Question

Let $A = \left[ {\begin{array}{*{20}{c}}
  a&b \\
  c&d
\end{array}} \right]$ and \[B = \left[ {\begin{array}{*{20}{c}}
  \alpha \\
  \beta
\end{array}} \right] \ne \left[ {\begin{array}{*{20}{c}}
  0 \\
  0
\end{array}} \right]\] such that \[AB = B\] and \[a + d = 2021\], then the value of ad-bcis equal to

Answer 1

Hint: To get the value of\[ad - bc\], multiply the matrix A and matrix B and equate it to matrix B. The equations obtained are solved in such a way that $\alpha $ and \[\beta \] are eliminated.
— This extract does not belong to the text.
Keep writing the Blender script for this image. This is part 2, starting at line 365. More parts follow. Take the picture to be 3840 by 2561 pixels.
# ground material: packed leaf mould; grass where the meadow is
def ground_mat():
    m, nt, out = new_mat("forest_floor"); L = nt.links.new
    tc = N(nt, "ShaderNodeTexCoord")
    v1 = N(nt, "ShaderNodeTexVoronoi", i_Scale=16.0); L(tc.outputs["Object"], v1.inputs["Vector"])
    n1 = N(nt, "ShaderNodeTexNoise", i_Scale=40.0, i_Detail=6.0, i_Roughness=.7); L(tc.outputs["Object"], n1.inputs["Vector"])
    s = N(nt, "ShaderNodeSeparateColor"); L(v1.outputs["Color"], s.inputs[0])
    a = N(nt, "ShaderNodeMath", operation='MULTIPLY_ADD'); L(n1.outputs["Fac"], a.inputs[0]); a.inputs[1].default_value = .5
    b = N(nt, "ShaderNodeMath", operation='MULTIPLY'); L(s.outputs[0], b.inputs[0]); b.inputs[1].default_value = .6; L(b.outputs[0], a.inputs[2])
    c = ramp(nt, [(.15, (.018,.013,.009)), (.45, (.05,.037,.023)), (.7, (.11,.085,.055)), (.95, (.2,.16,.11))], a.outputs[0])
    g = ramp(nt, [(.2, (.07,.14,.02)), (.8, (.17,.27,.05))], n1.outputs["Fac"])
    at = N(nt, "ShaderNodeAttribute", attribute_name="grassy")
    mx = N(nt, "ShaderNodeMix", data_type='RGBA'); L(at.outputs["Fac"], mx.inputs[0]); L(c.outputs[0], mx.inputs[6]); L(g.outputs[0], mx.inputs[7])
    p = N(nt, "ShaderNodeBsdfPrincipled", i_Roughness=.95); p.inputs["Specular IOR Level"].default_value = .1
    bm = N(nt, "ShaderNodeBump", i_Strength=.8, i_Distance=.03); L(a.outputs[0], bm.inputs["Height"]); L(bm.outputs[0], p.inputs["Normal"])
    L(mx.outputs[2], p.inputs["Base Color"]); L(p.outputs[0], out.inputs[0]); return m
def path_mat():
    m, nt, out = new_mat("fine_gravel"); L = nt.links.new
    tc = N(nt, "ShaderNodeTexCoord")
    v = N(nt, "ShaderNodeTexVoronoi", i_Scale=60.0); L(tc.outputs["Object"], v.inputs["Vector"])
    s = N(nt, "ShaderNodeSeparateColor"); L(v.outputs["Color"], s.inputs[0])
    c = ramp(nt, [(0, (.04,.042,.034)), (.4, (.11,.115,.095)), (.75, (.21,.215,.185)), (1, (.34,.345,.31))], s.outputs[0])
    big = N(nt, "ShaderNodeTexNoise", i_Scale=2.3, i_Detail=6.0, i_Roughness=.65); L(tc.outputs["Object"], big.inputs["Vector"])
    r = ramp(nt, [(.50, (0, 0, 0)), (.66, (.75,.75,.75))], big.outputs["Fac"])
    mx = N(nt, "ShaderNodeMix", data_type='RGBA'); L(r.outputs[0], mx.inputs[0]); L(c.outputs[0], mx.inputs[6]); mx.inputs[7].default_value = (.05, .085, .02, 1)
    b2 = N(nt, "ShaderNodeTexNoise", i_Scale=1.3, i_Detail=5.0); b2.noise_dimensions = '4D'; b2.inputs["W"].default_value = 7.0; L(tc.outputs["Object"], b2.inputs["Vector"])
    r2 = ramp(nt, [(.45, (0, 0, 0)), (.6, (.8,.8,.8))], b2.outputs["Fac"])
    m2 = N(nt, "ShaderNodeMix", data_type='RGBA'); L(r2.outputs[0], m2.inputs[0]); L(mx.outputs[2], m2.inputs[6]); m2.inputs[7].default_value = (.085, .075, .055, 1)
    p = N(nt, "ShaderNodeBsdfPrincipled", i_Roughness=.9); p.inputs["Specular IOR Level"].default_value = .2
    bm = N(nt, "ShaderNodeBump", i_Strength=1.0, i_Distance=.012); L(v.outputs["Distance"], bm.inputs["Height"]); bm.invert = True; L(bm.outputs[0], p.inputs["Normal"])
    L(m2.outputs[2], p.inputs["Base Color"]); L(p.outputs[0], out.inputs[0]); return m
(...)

Substitute the value of \[a + d\] to get the value of \[ad - bc\].

Complete step by step Solution:
Consider the given condition \[AB = B\]
$\left[ {\begin{array}{*{20}{c}}
  a&b \\
  c&d
\end{array}} \right]\left[ {\begin{array}{*{20}{c}}
  \alpha \\
  \beta
\end{array}} \right] = \left[ {\begin{array}{*{20}{c}}
  \alpha \\
  \beta
\end{array}} \right]$
Multiply the Matrix A and Matrix B and equate it to matrix B.
\[\left[ {\begin{array}{*{20}{c}}
  {a\alpha + b\beta } \\
  {c\alpha + d\beta }
\end{array}} \right] = \left[ {\begin{array}{*{20}{c}}
  \alpha \\
  \beta
\end{array}} \right]\]
When two matrices have equal number of rows and columns and they are equal to each other then each row of the matrices is equal to the row of the equal matrices so we can use this in the question to find the values.
now we will equate Left hand side equations to the right hand side equations
\[a\alpha + b\beta = \alpha \]---- (equation 1)
\[c\alpha + d\beta = \beta \]--- (equation 2)
by equating we get the above equations so now we will solve them
Solving equation (1)
 \[a\alpha - \alpha = - b\beta \]
Take \[\alpha \]as common from above equation
 \[\alpha (a - 1) = - b\beta \]
\[\dfrac{\alpha }{\beta } = \dfrac{{ - b}}{{a - 1}}\]--- (equation 3)
Solving equation (2)
\[c\alpha = \beta - d\beta \]
Take \[\beta \] as common from above equation
\[c\alpha = \beta (1 - d)\]
\[\dfrac{\alpha }{\beta } = \dfrac{{(1 - d)}}{c}\] --- (equation 4)
Equating equation (3) to equation (4)
\[\dfrac{-b}{a-1}\] = \[\dfrac{(1-d)}{c}\]
Cross multiply the above equation
\[ - bc = (a - 1)(1 - d)\]
\[ - bc = a - ad - 1 + d\]
Solve for \[ad - bc\]
\[ad - bc = a + d - 1\]--- equation (5)
Substitute the given value of \[a + d\] in equation (5) i.e. \[a + d = 2021\]
Therefore \[ad - bc = 2021 - 1\]
\[ad - bc = 2020\]

Note:As \[\alpha \]and \[\beta \] have non zero values, solve in a such a way that \[\alpha \]and \[\beta \] gets eliminated to get the value of \[ad - bc\].Many students make mistakes while multiplying A and B so should take care of that. Also, while equating product equals to B then equating equation students can make mistakes. We should do that carefully to avoid any errors in the solution.